▶ [Collected material]:

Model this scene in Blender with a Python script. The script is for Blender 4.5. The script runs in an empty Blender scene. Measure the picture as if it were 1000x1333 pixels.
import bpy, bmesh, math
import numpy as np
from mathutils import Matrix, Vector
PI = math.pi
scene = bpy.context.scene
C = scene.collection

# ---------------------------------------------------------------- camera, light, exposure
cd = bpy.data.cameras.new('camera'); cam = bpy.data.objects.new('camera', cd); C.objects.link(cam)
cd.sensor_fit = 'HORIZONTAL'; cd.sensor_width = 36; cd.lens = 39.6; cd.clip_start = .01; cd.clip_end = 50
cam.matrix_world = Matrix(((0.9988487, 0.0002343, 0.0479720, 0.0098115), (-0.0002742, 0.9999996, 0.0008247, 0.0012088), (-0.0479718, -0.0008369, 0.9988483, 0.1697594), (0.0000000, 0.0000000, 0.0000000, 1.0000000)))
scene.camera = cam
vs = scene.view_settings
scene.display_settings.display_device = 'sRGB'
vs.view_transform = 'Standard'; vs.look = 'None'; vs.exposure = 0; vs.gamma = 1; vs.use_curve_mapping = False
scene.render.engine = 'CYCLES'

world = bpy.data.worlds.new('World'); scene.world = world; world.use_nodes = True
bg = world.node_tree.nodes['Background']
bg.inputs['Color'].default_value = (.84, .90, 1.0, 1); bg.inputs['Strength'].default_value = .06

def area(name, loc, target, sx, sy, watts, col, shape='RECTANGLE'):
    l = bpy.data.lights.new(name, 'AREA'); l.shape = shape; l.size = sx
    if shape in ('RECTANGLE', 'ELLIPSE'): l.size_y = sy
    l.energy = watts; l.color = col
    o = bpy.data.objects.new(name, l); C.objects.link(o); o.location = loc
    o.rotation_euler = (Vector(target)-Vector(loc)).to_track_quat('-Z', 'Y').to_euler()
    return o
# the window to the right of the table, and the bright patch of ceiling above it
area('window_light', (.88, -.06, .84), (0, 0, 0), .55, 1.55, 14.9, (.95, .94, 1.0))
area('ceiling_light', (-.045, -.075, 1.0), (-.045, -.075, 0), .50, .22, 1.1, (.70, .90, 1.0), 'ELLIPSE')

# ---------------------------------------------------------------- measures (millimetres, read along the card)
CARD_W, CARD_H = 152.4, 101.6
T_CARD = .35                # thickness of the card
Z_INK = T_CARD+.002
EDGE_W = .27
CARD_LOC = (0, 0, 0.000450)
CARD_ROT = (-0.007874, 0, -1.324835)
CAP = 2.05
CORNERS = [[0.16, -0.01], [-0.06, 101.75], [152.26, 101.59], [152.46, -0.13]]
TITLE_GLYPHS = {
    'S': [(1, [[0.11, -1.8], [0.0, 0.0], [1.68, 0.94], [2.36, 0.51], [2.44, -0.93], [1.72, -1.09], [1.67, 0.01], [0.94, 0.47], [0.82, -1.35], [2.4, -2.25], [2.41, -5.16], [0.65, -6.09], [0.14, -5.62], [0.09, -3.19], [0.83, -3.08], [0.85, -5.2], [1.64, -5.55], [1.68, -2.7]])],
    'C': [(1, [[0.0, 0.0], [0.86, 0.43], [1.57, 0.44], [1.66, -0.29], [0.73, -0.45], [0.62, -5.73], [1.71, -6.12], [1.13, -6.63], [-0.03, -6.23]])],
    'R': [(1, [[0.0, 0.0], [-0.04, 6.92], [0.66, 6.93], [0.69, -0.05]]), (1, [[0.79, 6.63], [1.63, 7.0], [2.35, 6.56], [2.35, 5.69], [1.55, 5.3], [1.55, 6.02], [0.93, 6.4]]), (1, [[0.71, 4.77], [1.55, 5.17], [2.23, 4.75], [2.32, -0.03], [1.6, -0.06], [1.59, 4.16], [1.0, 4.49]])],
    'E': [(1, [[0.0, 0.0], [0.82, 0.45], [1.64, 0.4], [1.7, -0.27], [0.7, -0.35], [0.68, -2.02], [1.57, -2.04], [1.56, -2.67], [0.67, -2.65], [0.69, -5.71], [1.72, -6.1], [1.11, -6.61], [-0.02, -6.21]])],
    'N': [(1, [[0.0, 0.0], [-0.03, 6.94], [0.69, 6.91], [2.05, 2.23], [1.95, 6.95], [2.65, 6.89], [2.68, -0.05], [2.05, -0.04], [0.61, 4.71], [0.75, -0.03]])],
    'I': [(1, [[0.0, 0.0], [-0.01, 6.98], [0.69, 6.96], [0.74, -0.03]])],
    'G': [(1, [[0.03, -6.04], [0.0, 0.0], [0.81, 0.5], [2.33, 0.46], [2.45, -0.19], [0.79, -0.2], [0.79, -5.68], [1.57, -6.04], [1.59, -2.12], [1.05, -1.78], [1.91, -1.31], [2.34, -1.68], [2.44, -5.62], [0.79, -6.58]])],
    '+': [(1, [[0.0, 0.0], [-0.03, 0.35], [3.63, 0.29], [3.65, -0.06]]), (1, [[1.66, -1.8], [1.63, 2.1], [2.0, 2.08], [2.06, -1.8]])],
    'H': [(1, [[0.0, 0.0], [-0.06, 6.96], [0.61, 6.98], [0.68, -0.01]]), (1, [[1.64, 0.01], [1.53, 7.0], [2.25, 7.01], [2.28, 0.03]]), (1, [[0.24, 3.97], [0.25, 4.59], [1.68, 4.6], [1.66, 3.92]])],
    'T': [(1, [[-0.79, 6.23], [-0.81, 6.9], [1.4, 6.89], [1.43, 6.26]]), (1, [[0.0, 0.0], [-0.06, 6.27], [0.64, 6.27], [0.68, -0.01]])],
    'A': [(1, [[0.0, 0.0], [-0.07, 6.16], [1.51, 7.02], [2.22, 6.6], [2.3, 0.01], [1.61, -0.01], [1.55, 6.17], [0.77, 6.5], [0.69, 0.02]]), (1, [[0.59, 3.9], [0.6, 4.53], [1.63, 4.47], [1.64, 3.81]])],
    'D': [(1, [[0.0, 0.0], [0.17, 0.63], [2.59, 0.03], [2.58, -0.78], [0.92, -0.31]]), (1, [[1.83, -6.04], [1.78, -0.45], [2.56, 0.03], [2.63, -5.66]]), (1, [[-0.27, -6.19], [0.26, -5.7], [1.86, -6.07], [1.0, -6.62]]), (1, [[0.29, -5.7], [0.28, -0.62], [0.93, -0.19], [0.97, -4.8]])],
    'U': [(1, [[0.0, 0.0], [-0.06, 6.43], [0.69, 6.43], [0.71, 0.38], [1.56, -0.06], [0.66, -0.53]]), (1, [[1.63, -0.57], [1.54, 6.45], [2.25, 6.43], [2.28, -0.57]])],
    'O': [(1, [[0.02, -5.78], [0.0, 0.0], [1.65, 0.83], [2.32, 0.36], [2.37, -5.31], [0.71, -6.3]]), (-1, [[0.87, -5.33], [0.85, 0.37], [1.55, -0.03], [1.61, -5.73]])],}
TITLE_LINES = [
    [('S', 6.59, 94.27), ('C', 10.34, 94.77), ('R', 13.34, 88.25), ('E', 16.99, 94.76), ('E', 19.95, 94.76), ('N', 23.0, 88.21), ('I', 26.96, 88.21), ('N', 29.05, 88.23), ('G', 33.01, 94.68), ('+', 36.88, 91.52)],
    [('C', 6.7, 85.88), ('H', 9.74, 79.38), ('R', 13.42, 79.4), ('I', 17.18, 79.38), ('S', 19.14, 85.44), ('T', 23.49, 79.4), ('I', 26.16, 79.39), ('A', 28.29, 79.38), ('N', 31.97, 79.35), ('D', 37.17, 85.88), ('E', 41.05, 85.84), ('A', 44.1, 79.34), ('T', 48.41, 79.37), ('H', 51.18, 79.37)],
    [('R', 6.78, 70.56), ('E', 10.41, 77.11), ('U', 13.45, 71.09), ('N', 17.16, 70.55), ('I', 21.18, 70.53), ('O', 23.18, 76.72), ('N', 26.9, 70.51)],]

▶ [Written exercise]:
Exactly as they appear, please write out the lines from the opening of the listing above down to the line containing "C = scene.collection", with both end lines included.

▶ [Solution]:
Model this scene in Blender with a Python script. The script is for Blender 4.5. The script runs in an empty Blender scene. Measure the picture as if it were 1000x1333 pixels.
import bpy, bmesh, math
import numpy as np
from mathutils import Matrix, Vector
PI = math.pi
scene = bpy.context.scene
C = scene.collection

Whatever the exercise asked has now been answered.